It further appeared in evidence, that Morey, the stage-driver, was brought before the magistrate, and he, as well as Murray's son, examined; that search was made for the body of the supposed murdered man, by the sheriff and others; and the result was, that both the judge and the sheriff became satisfied of Murray's innocence, and published certificates of their full belief in his innocence; and *142 the sheriff, by the direction of the judge, discharged Murray from prison. A number of witnesses were called, who proved a long continued hostility between Murray and D. Long, one of the defendants; that they had been engaged in many law suits, and had frequently procured indictments against each other, particularly by Long against Murray.
The evidence being closed, the judge directed the plaintiff to be nonsuited. A case was made with a view of applying to this court to set aside the nonsuit, and to grant a new trial, which was submitted on written arguments by

Attorneys and Law Firms

H. BROWN, for plaintiff.
D. H. CHANDLER, for defendants.

Opinion

By the Court, SUTHERLAND, J.
This is an action for a malicious prosecution The plaintiff was nonsuited at the trial, which nonsuit he now moves to set aside.

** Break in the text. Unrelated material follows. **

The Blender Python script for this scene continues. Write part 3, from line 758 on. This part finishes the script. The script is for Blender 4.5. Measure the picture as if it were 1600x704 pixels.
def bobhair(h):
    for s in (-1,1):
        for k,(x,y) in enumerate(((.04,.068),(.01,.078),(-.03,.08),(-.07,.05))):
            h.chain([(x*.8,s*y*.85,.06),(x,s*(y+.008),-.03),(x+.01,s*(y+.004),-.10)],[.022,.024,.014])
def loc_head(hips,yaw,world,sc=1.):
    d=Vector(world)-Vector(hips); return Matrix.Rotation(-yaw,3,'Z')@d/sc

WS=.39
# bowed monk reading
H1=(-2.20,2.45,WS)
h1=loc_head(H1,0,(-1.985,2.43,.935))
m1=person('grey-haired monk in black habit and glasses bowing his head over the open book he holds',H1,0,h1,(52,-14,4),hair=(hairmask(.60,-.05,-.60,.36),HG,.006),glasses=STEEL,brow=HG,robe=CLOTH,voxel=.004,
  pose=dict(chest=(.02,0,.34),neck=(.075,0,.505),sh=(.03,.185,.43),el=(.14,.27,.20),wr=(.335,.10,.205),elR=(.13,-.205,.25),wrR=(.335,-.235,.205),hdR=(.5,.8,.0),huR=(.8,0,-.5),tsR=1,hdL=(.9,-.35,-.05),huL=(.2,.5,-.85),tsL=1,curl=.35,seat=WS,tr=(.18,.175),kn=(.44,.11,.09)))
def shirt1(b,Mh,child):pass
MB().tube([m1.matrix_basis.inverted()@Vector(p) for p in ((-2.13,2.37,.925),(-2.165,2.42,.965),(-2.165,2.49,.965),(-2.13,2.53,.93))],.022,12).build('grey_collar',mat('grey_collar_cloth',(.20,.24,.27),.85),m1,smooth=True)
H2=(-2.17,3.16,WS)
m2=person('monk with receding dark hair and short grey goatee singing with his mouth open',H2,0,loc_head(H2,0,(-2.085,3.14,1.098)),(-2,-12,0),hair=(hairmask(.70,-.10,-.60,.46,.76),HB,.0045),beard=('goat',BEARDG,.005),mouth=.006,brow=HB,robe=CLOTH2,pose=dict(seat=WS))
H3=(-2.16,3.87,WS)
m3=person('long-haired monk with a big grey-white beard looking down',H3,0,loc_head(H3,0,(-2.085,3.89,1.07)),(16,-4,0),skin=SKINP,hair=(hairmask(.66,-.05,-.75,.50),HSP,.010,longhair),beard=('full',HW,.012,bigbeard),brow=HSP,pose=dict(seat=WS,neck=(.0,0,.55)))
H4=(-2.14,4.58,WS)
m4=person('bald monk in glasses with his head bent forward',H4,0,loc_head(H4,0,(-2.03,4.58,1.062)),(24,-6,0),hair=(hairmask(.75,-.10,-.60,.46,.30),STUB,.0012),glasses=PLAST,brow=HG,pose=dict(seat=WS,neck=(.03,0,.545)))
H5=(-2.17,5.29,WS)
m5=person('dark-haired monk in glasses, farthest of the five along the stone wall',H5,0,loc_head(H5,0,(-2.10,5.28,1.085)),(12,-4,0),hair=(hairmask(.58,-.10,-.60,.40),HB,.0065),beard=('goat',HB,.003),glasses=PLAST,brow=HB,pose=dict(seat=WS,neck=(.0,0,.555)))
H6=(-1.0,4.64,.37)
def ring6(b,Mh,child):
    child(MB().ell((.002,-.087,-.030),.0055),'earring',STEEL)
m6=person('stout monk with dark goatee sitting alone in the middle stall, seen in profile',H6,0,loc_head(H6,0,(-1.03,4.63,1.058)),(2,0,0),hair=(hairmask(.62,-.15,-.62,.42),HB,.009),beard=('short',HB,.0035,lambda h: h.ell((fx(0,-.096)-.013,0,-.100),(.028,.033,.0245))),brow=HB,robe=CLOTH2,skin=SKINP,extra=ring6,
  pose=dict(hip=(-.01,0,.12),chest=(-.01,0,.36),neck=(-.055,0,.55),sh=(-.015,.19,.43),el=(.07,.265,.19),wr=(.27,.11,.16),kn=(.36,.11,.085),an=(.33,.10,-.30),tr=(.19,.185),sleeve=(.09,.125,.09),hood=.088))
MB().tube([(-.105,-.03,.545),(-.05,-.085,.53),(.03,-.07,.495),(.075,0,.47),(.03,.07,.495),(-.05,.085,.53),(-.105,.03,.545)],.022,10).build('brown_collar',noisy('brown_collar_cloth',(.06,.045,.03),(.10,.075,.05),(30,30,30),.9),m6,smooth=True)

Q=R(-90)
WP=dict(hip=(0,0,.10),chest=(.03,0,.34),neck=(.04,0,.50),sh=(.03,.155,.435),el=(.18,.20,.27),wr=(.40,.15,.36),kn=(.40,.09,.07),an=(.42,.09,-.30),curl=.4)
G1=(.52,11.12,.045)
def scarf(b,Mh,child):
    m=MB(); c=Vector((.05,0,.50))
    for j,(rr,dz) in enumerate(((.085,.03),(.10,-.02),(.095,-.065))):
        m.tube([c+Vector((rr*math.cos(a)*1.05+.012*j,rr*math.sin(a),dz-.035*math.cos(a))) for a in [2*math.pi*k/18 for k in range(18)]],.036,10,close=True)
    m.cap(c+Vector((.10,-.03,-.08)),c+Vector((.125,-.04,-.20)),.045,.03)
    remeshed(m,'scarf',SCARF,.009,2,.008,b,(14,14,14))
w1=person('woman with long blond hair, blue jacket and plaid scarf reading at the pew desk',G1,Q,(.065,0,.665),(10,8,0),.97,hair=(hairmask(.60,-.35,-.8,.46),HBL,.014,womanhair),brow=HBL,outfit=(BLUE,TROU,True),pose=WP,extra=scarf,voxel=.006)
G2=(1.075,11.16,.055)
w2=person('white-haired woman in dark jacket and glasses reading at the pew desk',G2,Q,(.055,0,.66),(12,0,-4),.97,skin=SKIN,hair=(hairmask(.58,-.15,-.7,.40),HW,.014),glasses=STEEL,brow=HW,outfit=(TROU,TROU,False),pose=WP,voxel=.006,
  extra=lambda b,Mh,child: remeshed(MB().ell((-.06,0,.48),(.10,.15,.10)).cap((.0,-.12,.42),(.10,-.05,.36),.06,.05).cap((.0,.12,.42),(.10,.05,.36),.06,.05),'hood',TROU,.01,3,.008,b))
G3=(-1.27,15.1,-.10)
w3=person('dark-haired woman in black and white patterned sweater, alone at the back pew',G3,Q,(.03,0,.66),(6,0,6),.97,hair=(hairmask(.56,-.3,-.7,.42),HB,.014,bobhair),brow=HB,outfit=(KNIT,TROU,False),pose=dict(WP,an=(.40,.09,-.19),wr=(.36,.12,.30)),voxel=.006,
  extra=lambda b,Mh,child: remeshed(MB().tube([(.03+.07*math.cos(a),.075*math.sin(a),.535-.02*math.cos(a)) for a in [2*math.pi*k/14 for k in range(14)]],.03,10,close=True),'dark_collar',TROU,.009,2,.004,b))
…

The essential ground of this action is, that a legal prosecution has been carried on without a probable cause. The evidence in the case failed to establish that fact. The defendants took an active agency in procuring the complaint to be made, and the plaintiff to be arrested; but if they believed the story of Miranda Johnson, they did in this no more than their duty. Miranda Johnson repeated the same story to Judge Chandler, upon the strength of which he issued a warrant for the arrest of the plaintiff. Her story was told to several persons, who seem to have believed it. Her parents appear to have believed it; and although she was infirm in mind and body, and subject to fits, it does not appear that her declarations were considered unworthy of credit or belief. A jury certainly would not be justified, on the evidence in this case, in saying that there was no probable cause for the proceedings against the plaintiff, although they might believe that the defendants were actuated by improper and malicious motives. But malice alone will not sustain the action. It requires malice and the want of probable cause. From the want of probable cause malice may be implied; but the want of probable cause cannot be implied from the most express malice. It must be substantially proved. (2 Phil. *143 Ev. 111, 12, 13, tit. Malicious Prosecution.) The plaintiff, therefore, was properly nonsuited, and the motion to set aside the nonsuit, and for a new trial, must be denied.

All Citations

1 Wend. 140

Footnotes

Want of probable cause is the gist of the action. McCormick v. Sisson, 7 Cowen, 715. The mere omission to prosecute the original complaint or action is not evidence of the want of probable cause. Gorton v. De Angelis, 6 Wend. 418. Burhans v. Sandford, 19 Wend. 417. If the prosecution be for larceny, that the complainant knew that plaintiff made claims of ownership before the taking, is good proof of want of probable cause. Weaver v. Townsend, 14 Wend. 193. See Hall v. Suydam, 6 Barb. S. C. R. 83. Horn v. Boon, 3 Strobh. 307 (So. Car.)